О, сто лет назад он был ещё совсем, совсем не таким. Сохранился портрет во весь рост старца Фёдора Кузьмича, написанный неопытной кистью местного (кажется, тобольского) живописца. Этот документ был опубликован.[32] Он красноречивее любых доказательств. Он ошеломляет.
Огромный, голый, полусферический череп. Над ушами — остатки волос, совершенно белых, наполовину прикрывающих ушные раковины. Чело, на «хладный лоск» которого «рука искусства» наводила когда-то тайный гнев, теперь почти грозно. Губы, отчётливо видные между усами и редкой бородой, сжаты с невыразимой скорбью. В глазах, устремлённых на зрителя, — суровая дума и непроницаемая тайна. Горестной мудростью светят эти испепелённые черты — те самые черты, которые видели мы все столько раз на портретах императора, — именно те. Они преобразились именно в той мере и именно так, как могли бы преобразить их года и внутренний огонь подвига.
Для того чтобы «подделать» это портрет, чтобы умышленно (да и ради чего?) придать старцу нарочитое сходство с Александром и при этом с такой глубиной психологического проникновения постичь всю логику духовной трагедии этого царя — для этого безвестный живописец должен был бы обладать прозорливостью гения. Но здесь не может идти речь не только о гении, но даже о скромном таланте: как произведение искусства, портрет почти безграмотен.
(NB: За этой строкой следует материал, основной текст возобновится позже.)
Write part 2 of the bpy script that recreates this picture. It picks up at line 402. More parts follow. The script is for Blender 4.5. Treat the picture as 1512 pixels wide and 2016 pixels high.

Я невольно начинаю аргументировать. Мне бы хотелось привлечь все средства, чтобы передать другому своё знание. Потому что великих властителей с подобным историческим катарсисом едва ли удастся насчитать в мировой истории больше, чем пальцев на одной руке. Диоклетиан? Но, отказавшись от власти, он ушёл не в «пустыню», а просто в частную жизнь, как и Сулла. Карл V? Но он и в монастыре св. Юста не забывал государственных дел, а жизнь его там была окружена таким комфортом, какому позавидовал бы любой герцог. Нет, мне вспоминаются некоторые государи Индии, воистину великие — великие духом. Приходят на ум образы Чандрагупты Маурья, основателя первой Индийской империи, после блестящего царствования отрёкшегося от трона, вступившего на аскетический путь джайнов и покончившего жизнь тем искупительным самоубийством, которое допускается в этой религии: отказом от пищи; одна из колоссальнейших фигур всех времён и народов, император Ашока, после сокрушительной победы над государством Калингой постигший греховность убийства человека человеком, возвестивший об оставлении им пути «завоевания мира» ради пути распространения благочестия и после длительного царствования, едва ли не светлейшего в истории, принявший буддийский монашеский сан. Но все эти судьбы глубоко индивидуальны. И второй истории о тайном уходе государя могущественной державы и о смерти его через много лет в полной безвестности я не знаю.